C’est très vrai. Au nord, dans le « haut » Raval, c’est très bourgeois, on y trouve des boutiques de stylistes et des musées, c’est finalement un prolongement des rambles, même si le quartier est nettement plus bohème et déjà un peu mélangé au niveau des cultures et des couleurs de peau. Ensuite, il y a le Raval central, le mien, celui qui ménage la modernité de la nouvelle rambla, le tissu serré des petites rues derrière la Boqueria. Celui qui parle une centaine de langues et cuisine des milliers d’épices. Celui qui travaille beaucoup et ressemble à une fourmilière. Enfin, il y a le Raval sud, juste avant le port. Là, rien ou presque n’a changé. C’est le paradis des marginaux, les immeubles sont vétustes, pour ne pas dire carrément insalubres et dénués des commodités modernes : il concentre la misère en plein cœur de la ville et à deux pas de l’un des points les plus touristiques de la planète : les rambles. Il faudra du temps et des investissements massifs pour changer ça mais le quartier vaut le coup. Pour le reste, Barcelone est un port, le plus grand de Méditerranée, alors il reste une plaque tournante de la drogue et de la prostitution. Ici, les prostituées travaillent assez tranquillement, elles font partie du paysage, la rue est simplement leur lieu de travail. Je suppose que c’est un peu comme ça dans tous les ports du monde… Et le pire, ce serait de tuer cet esprit si particulier qui fait partie intégrante du Raval. J’espère que la rénovation se fera dans le respect de l’histoire et des populations.

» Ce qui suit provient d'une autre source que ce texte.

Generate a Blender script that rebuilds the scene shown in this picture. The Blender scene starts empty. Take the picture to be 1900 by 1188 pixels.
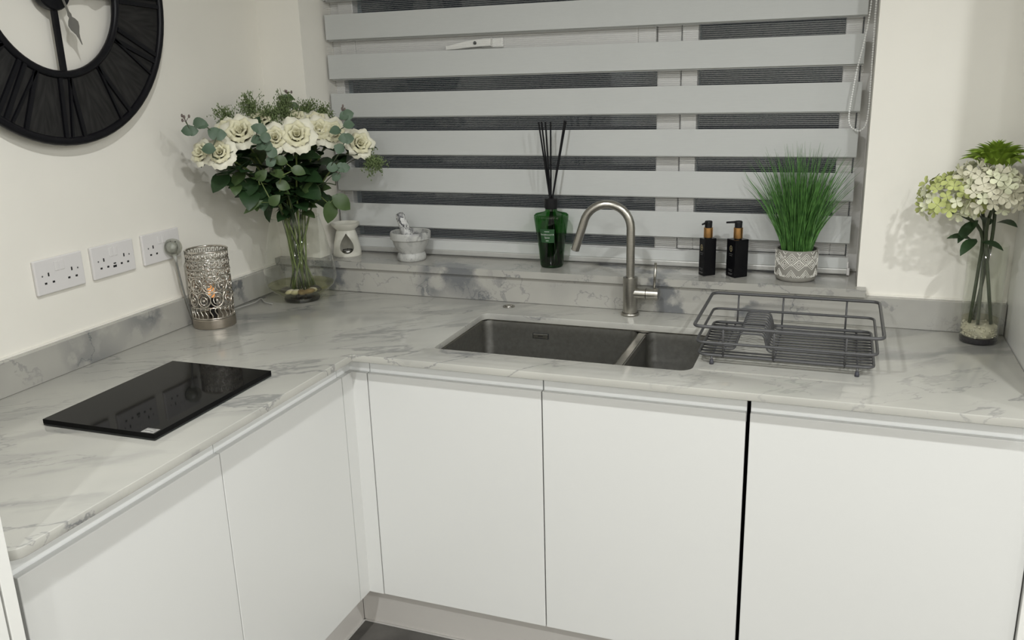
import bpy, bmesh, math, random
from mathutils import Vector, Matrix
random.seed(7)
PI = math.pi
scene = bpy.context.scene
COL = scene.collection

# ------------------------------------------------------------------ camera
cam_d = bpy.data.cameras.new('camera')
cam_d.sensor_width = 36.0
cam_d.lens = 36.0 * 1602.2 / 1900.0
cam_d.clip_start = 0.02
cam = bpy.data.objects.new('camera', cam_d)
COL.objects.link(cam)
_f = Vector((-0.34357798, 0.89832954, -0.27378496))
_r = Vector((0.93646579, 0.34964295, -0.02795785))
_u = Vector((-0.07061162, 0.26599595, 0.9613845))
m4 = Matrix.Identity(4)
for i in range(3):
    m4[i][0], m4[i][1], m4[i][2] = _r[i], _u[i], -_f[i]
m4.translation = Vector((1.80465, -2.48295, 1.59051))
cam.matrix_world = m4
scene.camera = cam

# ------------------------------------------------------------------ world (night outside) + exposure
world = bpy.data.worlds.new('night')
scene.world = world
world.use_nodes = True
world.node_tree.nodes['Background'].inputs['Color'].default_value = (0.10, 0.13, 0.17, 1)
world.node_tree.nodes['Background'].inputs['Strength'].default_value = 0.06
scene.view_settings.view_transform = 'Standard'
scene.view_settings.look = 'None'
scene.view_settings.gamma = 1.0
scene.view_settings.use_curve_mapping = False
scene.view_settings.exposure = 0.0
scene.cycles.max_bounces = 8
scene.cycles.transparent_max_bounces = 16

# ------------------------------------------------------------------ ceiling downlights (positions)
LAMP_COLOR = (0.985, 1.0, 1.0)
LAMP_W = 15.8
CEIL = 2.40
LAMPS = [(x, y) for x in (1.15, 2.50, 3.85, 5.20) for y in (-1.58, -2.93, -4.28, -5.63)]

# =================================================================== helpers
def link(o, parent=None):
    COL.objects.link(o)
    if parent is not None:
        o.parent = parent
    return o

def mesh_obj(name, verts, faces, mat, parent=None, smooth=False, loc=None):
    me = bpy.data.meshes.new(name)
    me.from_pydata([tuple(v) for v in verts], [], faces)
    me.update()
    return obj_from_mesh(name, me, mat, parent, smooth, loc)

def obj_from_mesh(name, me, mat, parent=None, smooth=False, loc=None):
    if mat is not None and len(me.materials) == 0:
        me.materials.append(mat)
    if smooth:
        for p in me.polygons:
            p.use_smooth = True
    o = bpy.data.objects.new(name, me)
    if loc is not None:
        o.location = loc
    return link(o, parent)

def dup(o, parent=None, mw=None):
    c = o.copy()
    COL.objects.link(c)
    c.parent = parent
    if mw is not None:
        c.matrix_basis = mw
    return c

def thing(name, label, cat, loc=(0, 0, 0), rz=0.0, group=None):
    o = bpy.data.objects.new(name, None)
    o.empty_display_size = 0.02
    o.location = loc
    o.rotation_euler = (0, 0, rz)
    link(o)
    return tag(o, label, cat, group)

def tag(o, label, cat, group=None, kind=None):
    o['label'] = label
    o['category'] = cat
    if group: o['group'] = group
    if kind: o['kind'] = kind
    return o

def struct(o, label=None, cat=None):
    o['kind'] = 'structure'
    if label: o['label'] = label
    if cat: o['category'] = cat
    return o

class MB:
    """collects shapes, builds ONE mesh"""
    def __init__(s):
        s.v, s.f = [], []
    def add(s, verts, faces):
        n = len(s.v)
        s.v += [tuple(v) for v in verts]
        s.f += [tuple(i + n for i in f) for f in faces]
        return s
    def box(s, x0, x1, y0, y1, z0, z1):
        v = [(x0,y0,z0),(x1,y0,z0),(x1,y1,z0),(x0,y1,z0),(x0,y0,z1),(x1,y0,z1),(x1,y1,z1),(x0,y1,z1)]
        return s.add(v, [(0,3,2,1),(4,5,6,7),(0,1,5,4),(1,2,6,5),(2,3,7,6),(3,0,4,7)])
    def tube(s, pts, r, n=8, closed=False, caps=True, r_end=None):
        P = [Vector(p) for p in pts]
        N = len(P)
        T = []
        for i in range(N):
            if closed:
                t = P[(i+1) % N] - P[i-1]
            else:
                t = P[min(i+1, N-1)] - P[max(i-1, 0)]
            T.append(t.normalized() if t.length > 1e-9 else Vector((0,0,1)))
        a = Vector((0,0,1)) if abs(T[0].z) < 0.9 else Vector((1,0,0))
        nrm = (a - T[0]*a.dot(T[0])).normalized()
        rings = []
        for i in range(N):
            nrm = (nrm - T[i]*nrm.dot(T[i]))
            if nrm.length < 1e-6:
                a = Vector((0,0,1)) if abs(T[i].z) < 0.9 else Vector((1,0,0))
                nrm = a - T[i]*a.dot(T[i])
            nrm.normalize()
            b = T[i].cross(nrm)
            rr = r if r_end is None else r + (r_end - r) * i / max(1, N-1)
            rings.append([P[i] + (nrm*math.cos(2*PI*k/n) + b*math.sin(2*PI*k/n))*rr for k in range(n)])
        v = [q for ring in rings for q in ring]
        f = []
        M = N if closed else N-1
        for i in range(M):
            j = (i+1) % N
            for k in range(n):
                k2 = (k+1) % n
                f.append((i*n+k, i*n+k2, j*n+k2, j*n+k))
        if not closed and caps:
            f.append(tuple(range(n-1, -1, -1)))
            f.append(tuple((N-1)*n + k for k in range(n)))
        return s.add(v, f)
    def lathe(s, prof, n=32, cx=0, cy=0, cap=False):
        v, f = [], []
        m = len(prof)
        for (r, z) in prof:
            for k in range(n):
                a = 2*PI*k/n
                v.append((cx + r*math.cos(a), cy + r*math.sin(a), z))
        for i in range(m-1):
            for k in range(n):
                k2 = (k+1) % n
                f.append((i*n+k, i*n+k2, (i+1)*n+k2, (i+1)*n+k))
        if cap:
            f.append(tuple(range(n-1, -1, -1)))
            f.append(tuple((m-1)*n + k for k in range(n)))
        return s.add(v, f)
    def ball(s, c, r, n=8, m=5, sz=1.0):
        prof = [(max(1e-4, r*math.sin(PI*i/m)), c[2] - r*sz*math.cos(PI*i/m)) for i in range(m+1)]
        return s.lathe(prof, n, c[0], c[1])
    def build(s, name, mat, parent=None, smooth=False, loc=None, bevel=0.0, seg=2):
        me = bpy.data.meshes.new(name)
        me.from_pydata(s.v, [], s.f)
        me.update()
        if bevel > 0:
            bm = bmesh.new(); bm.from_mesh(me)
            es = [e for e in bm.edges if len(e.link_faces) == 2 and e.calc_face_angle(0) > 0.5]
            bmesh.ops.bevel(bm, geom=es, offset=bevel, segments=seg, profile=0.5, affect='EDGES', clamp_overlap=True)
            bm.to_mesh(me); bm.free()
        return obj_from_mesh(name, me, mat, parent, smooth, loc)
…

Jordina-Sangra3CC : Ce quartier, vous l’aimez beaucoup, vous le défendez…

C’est chez moi. Je viens des Pyrénées, mais c’est ici que j’ai décidé de faire ma vie. J’ai quarante et un ans et je compte bien faire un bon bout de chemin dans ce quartier. Je préside l’association des commerçants et croyez-moi, c’est déjà une mosaïque ethnique qui reflète la réalité du Raval. Avec eux, nous organisons toutes sortes d’animations dont le but est d’abord de le déstigmatiser : beaucoup de Barcelonais hésitent à y venir le soir. Ils ont peur de se faire agresser, de se faire voler leur sac à main ou leur portefeuille. Ils ne sont pas habitués à autant de mélanges ethniques. Evidemment, les tour-opérateurs font de même, ils ont tendance à éviter le Raval et même à déconseiller aux gens d’y venir. Alors, nous avons pris le contre-pied de ces peurs : nous mettons en avant l’incroyable richesse culturelle du quartier : la profusion de restaurants africains, pakistanais, chinois, marocains, qui font voyager les convives dans le monde entier, les boutiques colorées où l’on trouve à peu près tous les artisanats du monde et puis l’offre culturelle. Si vous voulez écouter de la vraie rumba catalane pour quatre sous, vivre un flamenco authentique, le Raval c’est la bonne adresse ! Il y a davantage à vivre ici au comptoir d’un café que dans les salles de concert huppées de la Barcelone bourgeoise. Et c’est pareil pour les galeries d’art ou les salles de théâtre. Le Raval, c’est le lieu le moins conventionnel qui existe. Tout s’y côtoie, donc on peut oser. Et le Liceu n’est qu’à quelques mètres… C’est ce que j’aime dans Barcelone. Et puis vous savez, dans le Raval, il y a de l’animation jusqu’au cœur de la nuit, c’est la meilleure garantie de sécurité : pas de rues désertes.

CC : Vous pensez que dans dix ou quinze ans, le Raval deviendra un must comme le Born ?

Non, impossible. La densité de la population est trop forte. Et heureusement, nous n’avons pas la plastique architecturale du Born, ni son origine aristocratique, cela nous met à l’abri. Je n’ai aucune envie que le Raval devienne un quartier à la mode. Cela voudrait dire que la population d’origine est partie pour laisser place à des boutiques et des bars branchés. Quelle horreur ! Non, le Raval va se développer en restant lui-même, fidèle à sa mixité et à ses origines populaires. Un endroit où le monde peut poser ses valises. Ce que nous voulons changer, ce n’est pas le Raval, mais le regard que portent sur lui en premier lieu les Barcelonais, puis le reste du monde. Tout le monde parle d’immigration, de colonisation culturelle, de montée des religions : nous ici, au cœur d’une ville-monde européenne, nous proposons un modèle qui marche, un quartier qui rend ses habitants heureux, des visages inattendus de Barcelone, sans doute les plus fidèles à son ADN de port. Nous voulons que les gens sachent qu’ici, ils peuvent s’enrichir, vivre des expériences uniques, côtoyer ce qui est différent, sans rien perdre de la Catalogne. Nous n’avons pas d’autre solution que de nous ouvrir. C’est tout le sens de mon combat.